Return the number of lines that contain the word "follow", and return nothing else.

★ ★ ★

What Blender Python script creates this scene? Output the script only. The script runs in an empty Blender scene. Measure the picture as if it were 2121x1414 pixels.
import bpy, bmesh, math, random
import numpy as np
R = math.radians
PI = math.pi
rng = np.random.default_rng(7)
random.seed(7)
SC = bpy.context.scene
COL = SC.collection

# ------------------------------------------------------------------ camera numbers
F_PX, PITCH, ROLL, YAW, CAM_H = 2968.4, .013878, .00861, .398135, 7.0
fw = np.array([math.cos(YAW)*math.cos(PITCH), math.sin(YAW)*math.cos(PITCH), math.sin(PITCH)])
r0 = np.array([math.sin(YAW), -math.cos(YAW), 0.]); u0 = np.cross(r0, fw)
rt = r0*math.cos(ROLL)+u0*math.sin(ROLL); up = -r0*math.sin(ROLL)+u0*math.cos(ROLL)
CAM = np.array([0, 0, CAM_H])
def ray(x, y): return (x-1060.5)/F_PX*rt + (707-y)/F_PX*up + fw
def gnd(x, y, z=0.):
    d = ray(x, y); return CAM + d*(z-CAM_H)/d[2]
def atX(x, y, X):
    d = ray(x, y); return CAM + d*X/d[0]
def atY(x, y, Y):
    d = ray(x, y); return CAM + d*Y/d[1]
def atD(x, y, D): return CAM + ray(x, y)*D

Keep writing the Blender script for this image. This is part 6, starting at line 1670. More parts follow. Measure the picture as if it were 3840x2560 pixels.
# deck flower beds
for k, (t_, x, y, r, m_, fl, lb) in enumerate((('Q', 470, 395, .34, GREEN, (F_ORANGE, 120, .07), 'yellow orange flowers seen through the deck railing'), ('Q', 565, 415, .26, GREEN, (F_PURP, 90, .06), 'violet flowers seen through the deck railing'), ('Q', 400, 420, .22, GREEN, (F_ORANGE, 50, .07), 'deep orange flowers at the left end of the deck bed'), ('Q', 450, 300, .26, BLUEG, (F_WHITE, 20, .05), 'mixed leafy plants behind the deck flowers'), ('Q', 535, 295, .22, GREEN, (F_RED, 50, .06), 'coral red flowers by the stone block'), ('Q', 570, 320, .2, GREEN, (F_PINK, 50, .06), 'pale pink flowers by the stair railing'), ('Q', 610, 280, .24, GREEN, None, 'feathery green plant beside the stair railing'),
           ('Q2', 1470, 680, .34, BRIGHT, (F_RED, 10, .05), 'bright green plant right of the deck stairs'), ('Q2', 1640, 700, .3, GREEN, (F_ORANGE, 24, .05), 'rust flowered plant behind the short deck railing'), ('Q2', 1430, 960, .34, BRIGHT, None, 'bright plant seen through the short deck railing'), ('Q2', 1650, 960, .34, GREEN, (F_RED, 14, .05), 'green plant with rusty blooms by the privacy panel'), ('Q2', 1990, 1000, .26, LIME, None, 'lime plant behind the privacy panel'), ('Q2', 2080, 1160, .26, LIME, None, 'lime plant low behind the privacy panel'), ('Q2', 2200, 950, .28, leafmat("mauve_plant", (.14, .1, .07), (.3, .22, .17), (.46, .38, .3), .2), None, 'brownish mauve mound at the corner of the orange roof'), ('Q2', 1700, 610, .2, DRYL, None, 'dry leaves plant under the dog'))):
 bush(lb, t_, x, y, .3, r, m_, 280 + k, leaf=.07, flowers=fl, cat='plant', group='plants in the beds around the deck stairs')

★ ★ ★

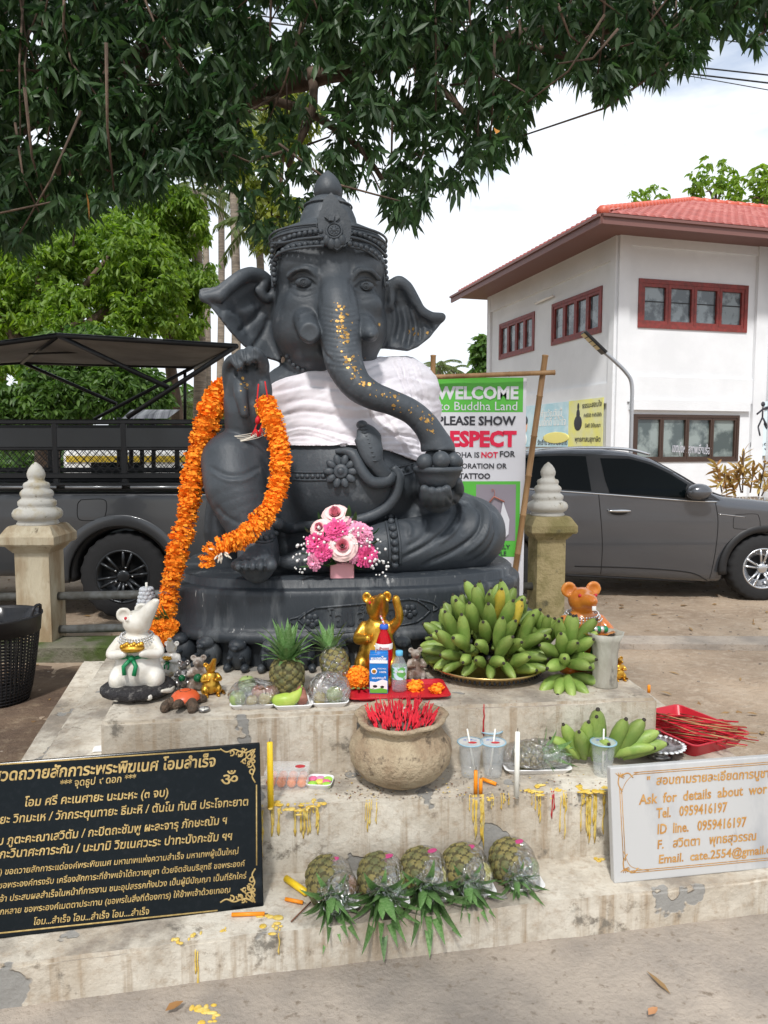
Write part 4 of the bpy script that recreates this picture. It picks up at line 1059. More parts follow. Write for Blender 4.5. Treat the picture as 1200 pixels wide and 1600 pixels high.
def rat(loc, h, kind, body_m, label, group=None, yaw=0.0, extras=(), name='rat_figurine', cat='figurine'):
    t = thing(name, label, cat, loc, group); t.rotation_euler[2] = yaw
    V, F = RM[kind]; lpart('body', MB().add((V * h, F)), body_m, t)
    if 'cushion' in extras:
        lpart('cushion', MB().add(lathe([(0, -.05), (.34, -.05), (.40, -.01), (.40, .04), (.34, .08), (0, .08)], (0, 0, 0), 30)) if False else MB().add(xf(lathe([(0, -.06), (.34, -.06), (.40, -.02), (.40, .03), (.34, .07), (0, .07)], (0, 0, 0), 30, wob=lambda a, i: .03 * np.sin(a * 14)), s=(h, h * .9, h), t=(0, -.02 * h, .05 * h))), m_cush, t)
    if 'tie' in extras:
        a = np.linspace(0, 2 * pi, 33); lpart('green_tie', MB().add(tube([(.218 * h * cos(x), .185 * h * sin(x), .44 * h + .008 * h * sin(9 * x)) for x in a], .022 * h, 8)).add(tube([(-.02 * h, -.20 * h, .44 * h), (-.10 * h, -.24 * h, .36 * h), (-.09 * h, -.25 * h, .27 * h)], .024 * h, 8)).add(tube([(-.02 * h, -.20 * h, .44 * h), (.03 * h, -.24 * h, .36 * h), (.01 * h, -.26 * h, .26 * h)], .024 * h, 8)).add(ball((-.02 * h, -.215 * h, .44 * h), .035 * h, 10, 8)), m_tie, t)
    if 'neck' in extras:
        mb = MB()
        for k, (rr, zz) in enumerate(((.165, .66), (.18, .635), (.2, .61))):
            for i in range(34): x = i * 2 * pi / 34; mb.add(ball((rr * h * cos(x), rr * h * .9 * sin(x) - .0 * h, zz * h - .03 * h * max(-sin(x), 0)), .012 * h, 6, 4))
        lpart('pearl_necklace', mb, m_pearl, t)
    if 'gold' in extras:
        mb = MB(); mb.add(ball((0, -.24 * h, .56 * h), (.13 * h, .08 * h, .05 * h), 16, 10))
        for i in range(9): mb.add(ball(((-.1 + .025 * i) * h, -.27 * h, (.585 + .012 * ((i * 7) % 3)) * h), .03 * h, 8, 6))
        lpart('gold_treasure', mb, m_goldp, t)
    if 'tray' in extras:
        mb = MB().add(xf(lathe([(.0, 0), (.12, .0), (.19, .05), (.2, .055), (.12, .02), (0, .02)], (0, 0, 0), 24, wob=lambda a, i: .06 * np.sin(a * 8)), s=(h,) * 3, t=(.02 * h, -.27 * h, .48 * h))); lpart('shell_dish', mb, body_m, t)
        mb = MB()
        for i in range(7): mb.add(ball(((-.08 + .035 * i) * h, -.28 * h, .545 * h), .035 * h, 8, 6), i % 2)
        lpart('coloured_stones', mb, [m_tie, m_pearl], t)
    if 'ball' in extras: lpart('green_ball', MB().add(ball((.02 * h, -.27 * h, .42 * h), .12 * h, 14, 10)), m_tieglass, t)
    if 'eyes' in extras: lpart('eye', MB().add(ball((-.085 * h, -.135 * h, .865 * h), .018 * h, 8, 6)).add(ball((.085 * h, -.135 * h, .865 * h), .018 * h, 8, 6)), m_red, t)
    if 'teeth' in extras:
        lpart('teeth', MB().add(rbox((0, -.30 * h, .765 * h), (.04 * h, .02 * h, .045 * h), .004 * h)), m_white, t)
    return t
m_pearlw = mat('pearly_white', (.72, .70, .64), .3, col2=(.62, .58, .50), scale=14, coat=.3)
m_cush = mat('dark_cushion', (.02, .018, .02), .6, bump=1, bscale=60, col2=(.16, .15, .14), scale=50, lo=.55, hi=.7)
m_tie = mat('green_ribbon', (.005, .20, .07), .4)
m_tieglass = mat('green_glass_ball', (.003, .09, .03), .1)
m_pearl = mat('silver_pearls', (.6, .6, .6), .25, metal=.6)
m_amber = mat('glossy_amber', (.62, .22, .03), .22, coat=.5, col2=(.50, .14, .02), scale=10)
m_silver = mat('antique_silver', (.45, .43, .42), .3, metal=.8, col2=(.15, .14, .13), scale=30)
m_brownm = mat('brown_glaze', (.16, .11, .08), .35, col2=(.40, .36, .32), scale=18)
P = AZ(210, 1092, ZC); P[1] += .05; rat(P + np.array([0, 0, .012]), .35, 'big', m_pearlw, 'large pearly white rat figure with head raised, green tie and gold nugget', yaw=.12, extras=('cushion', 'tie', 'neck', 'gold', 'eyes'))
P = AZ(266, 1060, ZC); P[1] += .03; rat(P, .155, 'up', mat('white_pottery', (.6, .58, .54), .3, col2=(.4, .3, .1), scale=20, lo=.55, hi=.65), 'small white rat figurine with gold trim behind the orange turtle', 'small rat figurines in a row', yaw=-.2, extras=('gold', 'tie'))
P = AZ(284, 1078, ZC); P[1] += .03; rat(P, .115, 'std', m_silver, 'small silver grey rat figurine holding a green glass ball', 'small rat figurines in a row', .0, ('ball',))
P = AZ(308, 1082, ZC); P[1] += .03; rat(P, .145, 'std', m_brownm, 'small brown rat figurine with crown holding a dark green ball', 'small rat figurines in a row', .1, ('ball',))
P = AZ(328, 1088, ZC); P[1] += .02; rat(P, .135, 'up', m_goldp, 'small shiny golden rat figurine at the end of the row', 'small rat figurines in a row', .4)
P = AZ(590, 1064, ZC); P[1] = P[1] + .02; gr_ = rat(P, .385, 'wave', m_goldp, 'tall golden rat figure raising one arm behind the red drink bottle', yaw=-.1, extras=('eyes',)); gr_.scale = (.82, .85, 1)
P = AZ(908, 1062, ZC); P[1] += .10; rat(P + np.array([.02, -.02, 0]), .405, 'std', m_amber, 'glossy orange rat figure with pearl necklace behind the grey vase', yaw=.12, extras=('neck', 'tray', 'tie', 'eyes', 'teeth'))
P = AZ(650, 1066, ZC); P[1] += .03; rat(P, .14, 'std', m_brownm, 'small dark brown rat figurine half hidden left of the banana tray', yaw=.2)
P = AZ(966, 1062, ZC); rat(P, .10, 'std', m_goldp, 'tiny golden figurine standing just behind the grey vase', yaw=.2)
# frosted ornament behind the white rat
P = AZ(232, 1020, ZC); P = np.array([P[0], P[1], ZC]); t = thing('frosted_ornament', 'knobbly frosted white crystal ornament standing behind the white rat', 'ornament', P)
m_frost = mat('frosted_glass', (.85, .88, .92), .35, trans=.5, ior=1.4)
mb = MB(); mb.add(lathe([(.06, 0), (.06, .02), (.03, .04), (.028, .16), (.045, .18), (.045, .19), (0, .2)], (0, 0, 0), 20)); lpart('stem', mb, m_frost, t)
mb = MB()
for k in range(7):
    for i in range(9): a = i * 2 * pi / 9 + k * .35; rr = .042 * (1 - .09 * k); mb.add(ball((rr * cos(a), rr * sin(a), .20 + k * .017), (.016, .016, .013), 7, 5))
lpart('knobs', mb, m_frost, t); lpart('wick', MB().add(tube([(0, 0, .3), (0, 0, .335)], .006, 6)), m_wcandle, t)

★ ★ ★

* FINISHED TASK *
2